For centuries, women have been the oft-silent underpinnings of church ministry. Mostly volunteers, these female church members made up a behind-the-scenes force that not only greased the gears of the local church but also functioned as the gears themselves. Even today, roughly 57 percent of church volunteers in the U.S. are women, leading everything from prayer groups to Sunday school classes.
But this dynamic might be changing. According to a longitudinal survey released by the Barna Group last week, the numbers of both men and women attending church may have dropped in the past 20 years. Although the sample size is too small to draw any firm conclusions, the research indicates that the greatest amount of decline in church attendance has been among women. Barna found that since 1991, the overall number of women attending church dropped 11 percentage points, down to 44 percent. Bible reading among women also declined by 10 percentage points, Sunday school involvement by 7 percentage points, and volunteer activity in churches by 9 percentage points (the latter representing a 31 percent reduction in the non-paid female work force at churches).
The study added that the “only religious behavior that increased among women in the last 20 years was becoming unchurched. That rose a startling 17 percentage points—among the largest drops in church attachment identified in the research.” Here it is also important to note that the number of unchurched men also increased, but only by 9 percentage points.
George Barna summarized these findings by noting that “while the genders are far from a state of convergence, the frightening reality for churches is that the people they have relied upon as the backbone of the church can no longer be assumed to be available and willing when needed, as they were in days past.”
This data emerged on the heels of two decades worth of church efforts to gather men back into the church, efforts that were not always accompanied by similar female initiatives. For all the discipleship-oriented women’s ministers out there—Beth Moore, Kay Arthur, and Anne Graham Lotz, to name a few—the church has placed considerably less emphasis on equipping women for outreach. In fact, some evangelical leaders have decried the overly feminine style of worship and leadership in our churches. An absence of women was never the problem.
The reasons behind these gender fluctuations are almost impossibly complex. They warrant the time and space of an entire book, so I will not use this short format to propose simplistic answers that ignore nuances. What we can conclude from studies like Barna’s is that our culture is shifting and churches are still adjusting.
As an example of these changing cultural tides, the Pew Forum on Religion and Public Life reported in 2008 that 16 percent of Americans are unaffiliated with any religion, and that percentage is largely composed of younger generations.

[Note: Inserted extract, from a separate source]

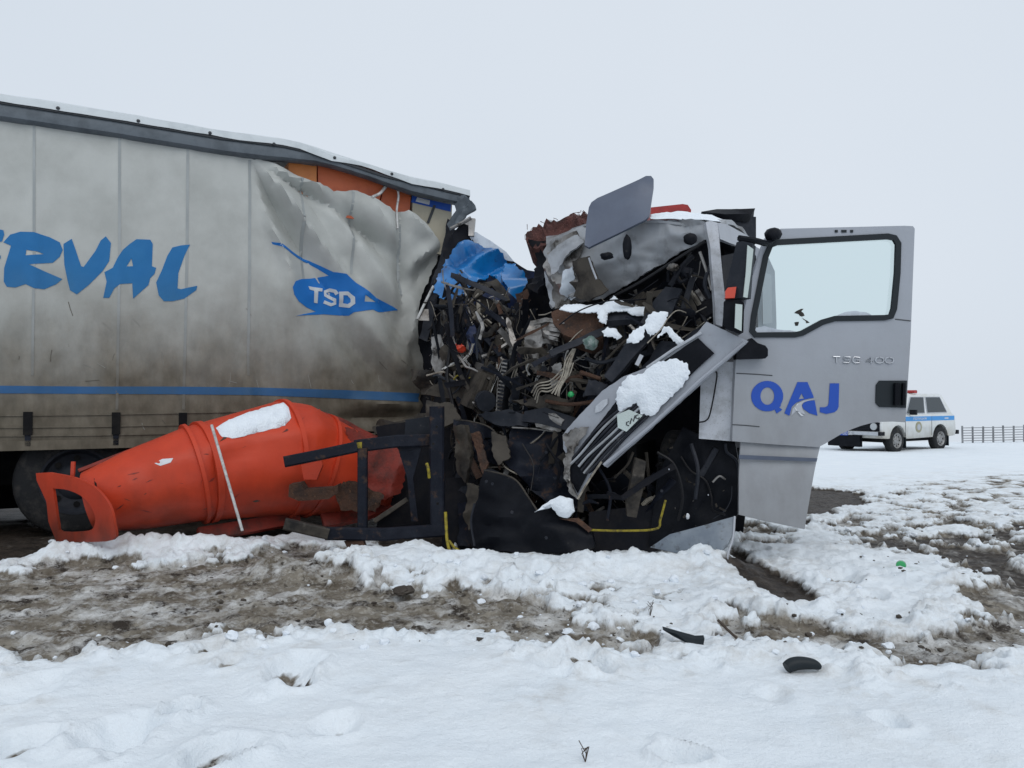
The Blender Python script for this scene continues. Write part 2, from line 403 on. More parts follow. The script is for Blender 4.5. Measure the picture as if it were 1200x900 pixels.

Thirty-one percent of unaffiliated Americans are under the age of 30, and 71 percent are under the age 50. These numbers predict a shift in American church involvement, as well as an increasing population of women who is altogether unfamiliar with Christian language and worldview.
Add to this the changes occurring in the academy and the workforce. According to the Census Bureau, women have now surpassed the number of men obtaining advanced educational degrees. In 2008, the U.S. Department of Labor also reported that 59.5 percent of women were in the labor force, a percentage that has steadily increased since the 1970s.
These changes have real consequences for how Christians reach out to their communities, which means we need to be asking ourselves some evaluative questions. For instance, in order to communicate with increasingly educated and professional women, Christian women must be able to articulate what they believe and why. How is the church equipping women for this? Are Christian women able to answer the basic theological questions of their neighbors, coworkers, and friends? And as more American women populate the workplace, how is the church supporting the Christian women in their midst? Are churches training women as effective missionaries in their fields of expertise?
Finally, is the church a welcome place to this new generation of educated, professional women? How might a newly converted, female CEO find her gifts expressed in an evangelical church? How might a woman with financial savvy or her own law practice be able to serve her local congregation? Will these women be welcomed as resources, or ignored and untapped? Churches have the choice between investing or burying the talents of these capable sisters; women are less likely to attend a church in which the latter is the norm.
Barna’s findings are discouraging, but the knowledge has the potential to reform our thinking about evangelism. The decline of one gender in the church should not be the catalyst that launches concerted outreach. Even when thousands are coming to Christ, there are still countless men and women to reach with the Good News. The call is always upon us. These recent statistics only remind us of that truth.
Women have long served as the backbone of local churches, attending faithfully and without much compulsion from church authorities. While we do not fully understand the reasons behind the unbalanced gender ratio in churches, we do know this: It is not because women are more spiritual, more prone to seek God, or less sinful. Romans 3:23 tells us that all have sinned and fall short of the glory of God, men and women alike. Every woman needs Jesus just as much as the man next to her.